L’INFORMATORE DEL CLAN NELL’UFFICIO DEL GIP
Alcuni indagati, inoltre, sarebbero stati aiutati da Maria Angela Marra Cutrupi, 52enne che lavorava come impiegata a tempo determinato e con mansioni esclusivamente esecutive, all’ufficio del Gip presso il Tribunale di Reggio. Alla donna viene contestato di aver informato alcuni indagati dell’esistenza di un’inchiesta a loro carico. Stanotte la 52enne è stata pertanto arrestata con l’accusa di rivelazione ed utilizzazione di segreti di ufficio aggravata dalla circostanza di aver agevolato la ‘ndrangheta. Assieme a lei - e con la stessa accusa - è finito in manette anche il marito Domenico Nucera, a cui la donna avrebbe rivelato le informazioni coperte da segreto, apprese negli uffici giudiziari, che sarebbero poi state riferite da quest’ultimo al fratello Carmelo Salvatore Nucera.
Altre sei persone sono state arrestate invece per intestazione fittizia di beni: si sarebbero prestate a fare da prestanomi ad appartenenti alle cosche per consentire loro di eludere le disposizioni in materia di misure di prevenzione patrimoniale.
GLI INDAGATI
Carmelo Salvatore Nucera, (1959); Giovanni Carlo Remo, (1958); Antonino Nicolò, (1952); Roberto Franco, (1960); Salvatore Gioè, (1969); Mario Vincenzo Stillitano, (1966); Domenico Stillitano, (1962); Antonino Araniti, (1978), Giovanni Sebastiano Modafferi, (1977); Giorgio De Stefano (1948); Dimitri De Stefano (1973); Domenico Nucera, (1945); Maria Angela Marra Cutrupi (1964); Giuseppe Smeriglio (1964); Angela Minniti, (1971); Saveria Saccà (1969); Alessandro Nicolò (1985).
Ai primi 11 è stata applicata la misura cautelare della custodia in carcere, i restanti sono stati sottoposti ai domiciliari. L’obbligo di dimora e di presentazione alla polizia giudiziaria ha riguardato invece Franco Lorena (1990) e Anna Rosa Martino (1970).
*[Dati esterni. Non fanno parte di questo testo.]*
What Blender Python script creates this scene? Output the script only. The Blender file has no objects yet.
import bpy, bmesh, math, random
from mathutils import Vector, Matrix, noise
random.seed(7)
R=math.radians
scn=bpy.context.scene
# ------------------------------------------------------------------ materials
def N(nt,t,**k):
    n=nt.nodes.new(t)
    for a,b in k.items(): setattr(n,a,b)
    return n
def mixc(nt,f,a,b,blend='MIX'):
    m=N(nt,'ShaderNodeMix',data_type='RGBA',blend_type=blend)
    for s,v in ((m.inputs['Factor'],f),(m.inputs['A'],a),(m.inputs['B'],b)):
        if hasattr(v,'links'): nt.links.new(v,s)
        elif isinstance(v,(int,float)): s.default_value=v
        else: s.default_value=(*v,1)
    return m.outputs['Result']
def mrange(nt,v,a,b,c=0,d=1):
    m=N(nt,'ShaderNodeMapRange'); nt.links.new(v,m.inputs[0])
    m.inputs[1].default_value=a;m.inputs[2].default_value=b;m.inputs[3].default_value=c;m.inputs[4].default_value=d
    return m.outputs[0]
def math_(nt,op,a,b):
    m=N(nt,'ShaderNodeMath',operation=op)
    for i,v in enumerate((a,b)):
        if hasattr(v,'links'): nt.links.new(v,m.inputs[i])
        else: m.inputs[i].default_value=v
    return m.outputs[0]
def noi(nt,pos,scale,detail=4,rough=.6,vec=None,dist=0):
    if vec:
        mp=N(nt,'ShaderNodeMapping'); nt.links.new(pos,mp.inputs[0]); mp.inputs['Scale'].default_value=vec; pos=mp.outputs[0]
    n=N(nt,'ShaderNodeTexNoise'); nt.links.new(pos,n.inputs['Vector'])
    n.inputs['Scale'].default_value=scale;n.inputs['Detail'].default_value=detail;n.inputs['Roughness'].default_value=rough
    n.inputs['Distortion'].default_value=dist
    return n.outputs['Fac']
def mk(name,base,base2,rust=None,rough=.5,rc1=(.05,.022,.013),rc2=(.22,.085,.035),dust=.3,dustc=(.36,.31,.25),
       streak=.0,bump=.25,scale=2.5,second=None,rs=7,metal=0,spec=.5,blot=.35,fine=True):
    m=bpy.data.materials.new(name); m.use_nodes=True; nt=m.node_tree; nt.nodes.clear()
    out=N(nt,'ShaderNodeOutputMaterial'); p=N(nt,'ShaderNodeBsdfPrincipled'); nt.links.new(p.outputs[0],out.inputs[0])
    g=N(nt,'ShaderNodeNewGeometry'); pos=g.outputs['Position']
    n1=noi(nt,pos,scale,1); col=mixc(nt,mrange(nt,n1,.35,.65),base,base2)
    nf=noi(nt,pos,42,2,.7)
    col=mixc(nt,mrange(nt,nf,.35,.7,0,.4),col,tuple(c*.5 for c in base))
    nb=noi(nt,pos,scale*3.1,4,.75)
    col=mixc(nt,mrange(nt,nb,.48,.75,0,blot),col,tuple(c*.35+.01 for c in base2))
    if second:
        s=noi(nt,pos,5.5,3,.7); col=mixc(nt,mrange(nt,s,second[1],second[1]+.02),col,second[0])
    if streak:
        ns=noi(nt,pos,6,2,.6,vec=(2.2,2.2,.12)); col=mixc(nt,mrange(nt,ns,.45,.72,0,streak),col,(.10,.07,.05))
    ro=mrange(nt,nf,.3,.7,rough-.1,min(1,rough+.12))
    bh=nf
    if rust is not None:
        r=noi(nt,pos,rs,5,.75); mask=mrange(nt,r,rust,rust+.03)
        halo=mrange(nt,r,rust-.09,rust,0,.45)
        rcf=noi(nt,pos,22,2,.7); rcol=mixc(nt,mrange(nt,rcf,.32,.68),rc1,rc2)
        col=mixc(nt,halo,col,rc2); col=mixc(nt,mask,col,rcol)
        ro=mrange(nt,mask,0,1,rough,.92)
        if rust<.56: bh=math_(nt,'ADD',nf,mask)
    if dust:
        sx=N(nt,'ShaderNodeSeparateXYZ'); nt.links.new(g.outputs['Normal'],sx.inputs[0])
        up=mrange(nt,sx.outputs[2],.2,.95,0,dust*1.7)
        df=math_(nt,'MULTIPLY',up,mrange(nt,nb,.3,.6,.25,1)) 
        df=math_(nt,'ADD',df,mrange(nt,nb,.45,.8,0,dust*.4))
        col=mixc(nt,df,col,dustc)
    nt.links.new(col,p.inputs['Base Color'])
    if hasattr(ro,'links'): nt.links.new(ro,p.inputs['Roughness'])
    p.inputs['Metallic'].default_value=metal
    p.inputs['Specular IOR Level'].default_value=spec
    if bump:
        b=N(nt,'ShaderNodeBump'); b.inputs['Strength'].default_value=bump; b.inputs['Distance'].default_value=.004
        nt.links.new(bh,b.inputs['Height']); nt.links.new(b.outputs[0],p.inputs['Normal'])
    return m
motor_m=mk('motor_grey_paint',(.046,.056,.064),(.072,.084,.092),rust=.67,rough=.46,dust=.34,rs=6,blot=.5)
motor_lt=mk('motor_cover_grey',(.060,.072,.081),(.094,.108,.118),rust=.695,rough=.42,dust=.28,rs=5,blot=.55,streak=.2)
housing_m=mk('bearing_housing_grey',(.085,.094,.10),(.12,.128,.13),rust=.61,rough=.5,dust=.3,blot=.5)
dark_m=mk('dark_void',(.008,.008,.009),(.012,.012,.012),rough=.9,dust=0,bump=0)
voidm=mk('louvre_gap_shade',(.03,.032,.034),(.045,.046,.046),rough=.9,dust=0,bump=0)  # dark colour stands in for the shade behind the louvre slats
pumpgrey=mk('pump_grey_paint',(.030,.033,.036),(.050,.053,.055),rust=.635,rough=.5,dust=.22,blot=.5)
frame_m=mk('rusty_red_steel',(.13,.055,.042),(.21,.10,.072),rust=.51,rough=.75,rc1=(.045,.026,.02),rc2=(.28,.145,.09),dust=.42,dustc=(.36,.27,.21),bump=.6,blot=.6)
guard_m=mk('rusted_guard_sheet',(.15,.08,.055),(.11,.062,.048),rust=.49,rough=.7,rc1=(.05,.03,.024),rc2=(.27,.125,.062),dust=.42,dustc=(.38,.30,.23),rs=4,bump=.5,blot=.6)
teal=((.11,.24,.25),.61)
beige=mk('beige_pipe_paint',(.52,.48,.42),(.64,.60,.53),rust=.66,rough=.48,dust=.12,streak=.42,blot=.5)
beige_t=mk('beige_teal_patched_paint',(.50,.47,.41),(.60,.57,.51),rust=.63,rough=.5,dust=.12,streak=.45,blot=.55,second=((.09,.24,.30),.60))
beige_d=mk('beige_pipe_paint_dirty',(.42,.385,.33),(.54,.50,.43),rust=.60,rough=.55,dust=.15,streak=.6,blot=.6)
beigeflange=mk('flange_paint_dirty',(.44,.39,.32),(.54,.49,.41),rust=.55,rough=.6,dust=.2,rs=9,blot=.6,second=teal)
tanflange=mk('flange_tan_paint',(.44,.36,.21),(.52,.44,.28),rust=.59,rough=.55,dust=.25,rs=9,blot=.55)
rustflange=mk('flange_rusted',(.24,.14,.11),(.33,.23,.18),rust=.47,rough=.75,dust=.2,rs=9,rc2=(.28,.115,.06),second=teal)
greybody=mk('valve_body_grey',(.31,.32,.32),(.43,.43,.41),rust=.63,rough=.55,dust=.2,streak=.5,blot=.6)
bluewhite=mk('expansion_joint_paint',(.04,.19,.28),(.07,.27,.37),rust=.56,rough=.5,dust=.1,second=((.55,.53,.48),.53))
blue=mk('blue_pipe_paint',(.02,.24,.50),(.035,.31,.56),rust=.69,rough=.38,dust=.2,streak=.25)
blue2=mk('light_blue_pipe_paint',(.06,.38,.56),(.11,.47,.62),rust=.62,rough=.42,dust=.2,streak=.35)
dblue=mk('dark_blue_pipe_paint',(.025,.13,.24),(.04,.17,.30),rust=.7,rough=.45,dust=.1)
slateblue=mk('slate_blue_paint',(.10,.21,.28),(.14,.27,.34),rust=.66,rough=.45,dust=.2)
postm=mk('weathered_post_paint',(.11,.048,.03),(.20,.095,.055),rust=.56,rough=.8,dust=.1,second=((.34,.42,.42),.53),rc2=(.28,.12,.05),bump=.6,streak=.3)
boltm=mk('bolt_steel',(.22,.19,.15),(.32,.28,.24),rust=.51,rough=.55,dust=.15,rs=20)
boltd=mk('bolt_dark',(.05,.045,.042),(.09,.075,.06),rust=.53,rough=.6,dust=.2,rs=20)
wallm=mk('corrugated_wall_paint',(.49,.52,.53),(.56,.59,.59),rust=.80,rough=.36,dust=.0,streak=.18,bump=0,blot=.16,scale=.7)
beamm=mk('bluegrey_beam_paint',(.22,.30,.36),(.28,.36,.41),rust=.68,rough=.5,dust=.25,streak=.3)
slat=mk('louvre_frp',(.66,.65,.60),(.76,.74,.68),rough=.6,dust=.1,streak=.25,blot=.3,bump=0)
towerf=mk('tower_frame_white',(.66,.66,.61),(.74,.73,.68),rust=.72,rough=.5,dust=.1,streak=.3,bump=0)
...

Le perquisizioni sono state eseguite a carico di tre degli indagati e numerose altre a carico di soggetti ritenuti contigui alle cosche di ‘ndrangheta.
I BENI SEQUESTRATI
Il sequestro preventivo, oltre che numerosi conti correnti e strumenti finanziari riconducibili alle società ed agli indagati, ha riguardato: l’Impresa individuale “Fashion Cafe’ di Minniti Angela” di Reggio Calabria; l’Impresa “Delizie del Mare” di Reggio Calabria, frazione Catona con almeno 6 punti vendita in città; l’Impresa individuale “Smeriglio Giuseppe”; il Bar Pasticceria Caffetteria Mediterranea, a Reggio Calabria; la Concessionaria “G.S. Motors” di Reggio Calabria; la Stazione di Servizio “Esso” di via Enotria a Reggio Calabria; il “Bar Villa Arangea” di Arangea e il “Ritrovo Libertà”.